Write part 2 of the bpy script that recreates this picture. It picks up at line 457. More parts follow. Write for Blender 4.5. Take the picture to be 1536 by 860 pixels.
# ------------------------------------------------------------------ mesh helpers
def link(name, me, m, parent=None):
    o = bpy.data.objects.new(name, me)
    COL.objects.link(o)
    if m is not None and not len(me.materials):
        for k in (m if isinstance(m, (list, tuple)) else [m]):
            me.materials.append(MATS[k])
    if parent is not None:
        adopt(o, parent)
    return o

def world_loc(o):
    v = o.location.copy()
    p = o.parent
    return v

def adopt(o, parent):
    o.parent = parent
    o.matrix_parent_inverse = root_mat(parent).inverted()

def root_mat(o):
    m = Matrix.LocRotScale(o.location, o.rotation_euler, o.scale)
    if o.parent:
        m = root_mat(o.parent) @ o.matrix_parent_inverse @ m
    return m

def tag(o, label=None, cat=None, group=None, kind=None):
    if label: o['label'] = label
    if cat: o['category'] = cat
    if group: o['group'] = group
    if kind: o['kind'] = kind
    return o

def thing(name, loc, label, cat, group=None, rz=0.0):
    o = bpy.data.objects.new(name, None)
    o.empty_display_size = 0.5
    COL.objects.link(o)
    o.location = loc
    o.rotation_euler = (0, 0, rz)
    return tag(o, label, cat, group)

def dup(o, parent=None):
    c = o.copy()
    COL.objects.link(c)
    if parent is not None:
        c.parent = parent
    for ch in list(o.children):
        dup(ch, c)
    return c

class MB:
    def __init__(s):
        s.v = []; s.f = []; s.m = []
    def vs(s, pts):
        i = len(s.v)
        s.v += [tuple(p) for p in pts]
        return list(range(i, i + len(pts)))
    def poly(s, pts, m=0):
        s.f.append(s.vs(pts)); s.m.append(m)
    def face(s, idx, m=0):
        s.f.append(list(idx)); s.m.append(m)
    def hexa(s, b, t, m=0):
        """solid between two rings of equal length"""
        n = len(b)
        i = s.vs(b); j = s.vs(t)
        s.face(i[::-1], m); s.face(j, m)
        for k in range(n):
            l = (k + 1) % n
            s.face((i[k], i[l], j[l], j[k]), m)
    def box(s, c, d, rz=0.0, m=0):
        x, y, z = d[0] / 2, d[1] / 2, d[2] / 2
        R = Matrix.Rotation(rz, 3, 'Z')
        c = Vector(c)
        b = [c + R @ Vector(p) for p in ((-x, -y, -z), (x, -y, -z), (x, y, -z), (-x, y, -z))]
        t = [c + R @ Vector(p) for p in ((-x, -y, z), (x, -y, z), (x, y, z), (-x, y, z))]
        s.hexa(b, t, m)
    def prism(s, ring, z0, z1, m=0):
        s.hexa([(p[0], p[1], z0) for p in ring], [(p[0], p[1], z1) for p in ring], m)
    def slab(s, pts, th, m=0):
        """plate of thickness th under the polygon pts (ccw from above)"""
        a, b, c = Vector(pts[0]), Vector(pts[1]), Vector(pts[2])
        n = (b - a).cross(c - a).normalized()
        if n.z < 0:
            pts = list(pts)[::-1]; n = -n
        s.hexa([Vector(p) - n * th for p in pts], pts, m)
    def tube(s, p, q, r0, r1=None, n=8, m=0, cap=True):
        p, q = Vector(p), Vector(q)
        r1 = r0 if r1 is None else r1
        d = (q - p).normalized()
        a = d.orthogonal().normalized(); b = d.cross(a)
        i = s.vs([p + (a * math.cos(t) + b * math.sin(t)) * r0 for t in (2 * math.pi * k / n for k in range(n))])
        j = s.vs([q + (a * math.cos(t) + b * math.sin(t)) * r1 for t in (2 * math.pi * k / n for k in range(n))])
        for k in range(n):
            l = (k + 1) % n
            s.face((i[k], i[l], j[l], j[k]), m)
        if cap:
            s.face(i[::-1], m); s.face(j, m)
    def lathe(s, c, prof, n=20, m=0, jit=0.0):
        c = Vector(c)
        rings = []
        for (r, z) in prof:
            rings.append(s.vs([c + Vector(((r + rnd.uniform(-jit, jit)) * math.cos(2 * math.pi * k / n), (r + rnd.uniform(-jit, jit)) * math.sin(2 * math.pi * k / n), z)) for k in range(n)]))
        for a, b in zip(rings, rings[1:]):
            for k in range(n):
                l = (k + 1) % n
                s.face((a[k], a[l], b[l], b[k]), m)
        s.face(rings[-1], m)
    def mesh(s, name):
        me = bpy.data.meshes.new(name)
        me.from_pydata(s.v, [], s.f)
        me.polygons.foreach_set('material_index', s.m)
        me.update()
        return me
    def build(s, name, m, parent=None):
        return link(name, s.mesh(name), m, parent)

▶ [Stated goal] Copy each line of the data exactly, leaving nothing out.

▶ [Solution]
Write part 2 of the bpy script that recreates this picture. It picks up at line 457. More parts follow. Write for Blender 4.5. Take the picture to be 1536 by 860 pixels.
# ------------------------------------------------------------------ mesh helpers
def link(name, me, m, parent=None):
    o = bpy.data.objects.new(name, me)
    COL.objects.link(o)
    if m is not None and not len(me.materials):
        for k in (m if isinstance(m, (list, tuple)) else [m]):
            me.materials.append(MATS[k])
    if parent is not None:
        adopt(o, parent)
    return o

def world_loc(o):
    v = o.location.copy()
    p = o.parent
    return v

def adopt(o, parent):
    o.parent = parent
    o.matrix_parent_inverse = root_mat(parent).inverted()

def root_mat(o):
    m = Matrix.LocRotScale(o.location, o.rotation_euler, o.scale)
    if o.parent:
        m = root_mat(o.parent) @ o.matrix_parent_inverse @ m
    return m

def tag(o, label=None, cat=None, group=None, kind=None):
    if label: o['label'] = label
    if cat: o['category'] = cat
    if group: o['group'] = group
    if kind: o['kind'] = kind
    return o

def thing(name, loc, label, cat, group=None, rz=0.0):
    o = bpy.data.objects.new(name, None)
    o.empty_display_size = 0.5
    COL.objects.link(o)
    o.location = loc
    o.rotation_euler = (0, 0, rz)
    return tag(o, label, cat, group)

def dup(o, parent=None):
    c = o.copy()
    COL.objects.link(c)
    if parent is not None:
        c.parent = parent
    for ch in list(o.children):
        dup(ch, c)
    return c

class MB:
    def __init__(s):
        s.v = []; s.f = []; s.m = []
    def vs(s, pts):
        i = len(s.v)
        s.v += [tuple(p) for p in pts]
        return list(range(i, i + len(pts)))
    def poly(s, pts, m=0):
        s.f.append(s.vs(pts)); s.m.append(m)
    def face(s, idx, m=0):
        s.f.append(list(idx)); s.m.append(m)
    def hexa(s, b, t, m=0):
        """solid between two rings of equal length"""
        n = len(b)
        i = s.vs(b); j = s.vs(t)
        s.face(i[::-1], m); s.face(j, m)
        for k in range(n):
            l = (k + 1) % n
            s.face((i[k], i[l], j[l], j[k]), m)
    def box(s, c, d, rz=0.0, m=0):
        x, y, z = d[0] / 2, d[1] / 2, d[2] / 2
        R = Matrix.Rotation(rz, 3, 'Z')
        c = Vector(c)
        b = [c + R @ Vector(p) for p in ((-x, -y, -z), (x, -y, -z), (x, y, -z), (-x, y, -z))]
        t = [c + R @ Vector(p) for p in ((-x, -y, z), (x, -y, z), (x, y, z), (-x, y, z))]
        s.hexa(b, t, m)
    def prism(s, ring, z0, z1, m=0):
        s.hexa([(p[0], p[1], z0) for p in ring], [(p[0], p[1], z1) for p in ring], m)
    def slab(s, pts, th, m=0):
        """plate of thickness th under the polygon pts (ccw from above)"""
        a, b, c = Vector(pts[0]), Vector(pts[1]), Vector(pts[2])
        n = (b - a).cross(c - a).normalized()
        if n.z < 0:
            pts = list(pts)[::-1]; n = -n
        s.hexa([Vector(p) - n * th for p in pts], pts, m)
    def tube(s, p, q, r0, r1=None, n=8, m=0, cap=True):
        p, q = Vector(p), Vector(q)
        r1 = r0 if r1 is None else r1
        d = (q - p).normalized()
        a = d.orthogonal().normalized(); b = d.cross(a)
        i = s.vs([p + (a * math.cos(t) + b * math.sin(t)) * r0 for t in (2 * math.pi * k / n for k in range(n))])
        j = s.vs([q + (a * math.cos(t) + b * math.sin(t)) * r1 for t in (2 * math.pi * k / n for k in range(n))])
        for k in range(n):
            l = (k + 1) % n
            s.face((i[k], i[l], j[l], j[k]), m)
        if cap:
            s.face(i[::-1], m); s.face(j, m)
    def lathe(s, c, prof, n=20, m=0, jit=0.0):
        c = Vector(c)
        rings = []
        for (r, z) in prof:
            rings.append(s.vs([c + Vector(((r + rnd.uniform(-jit, jit)) * math.cos(2 * math.pi * k / n), (r + rnd.uniform(-jit, jit)) * math.sin(2 * math.pi * k / n), z)) for k in range(n)]))
        for a, b in zip(rings, rings[1:]):
            for k in range(n):
                l = (k + 1) % n
                s.face((a[k], a[l], b[l], b[k]), m)
        s.face(rings[-1], m)
    def mesh(s, name):
        me = bpy.data.meshes.new(name)
        me.from_pydata(s.v, [], s.f)
        me.polygons.foreach_set('material_index', s.m)
        me.update()
        return me
    def build(s, name, m, parent=None):
        return link(name, s.mesh(name), m, parent)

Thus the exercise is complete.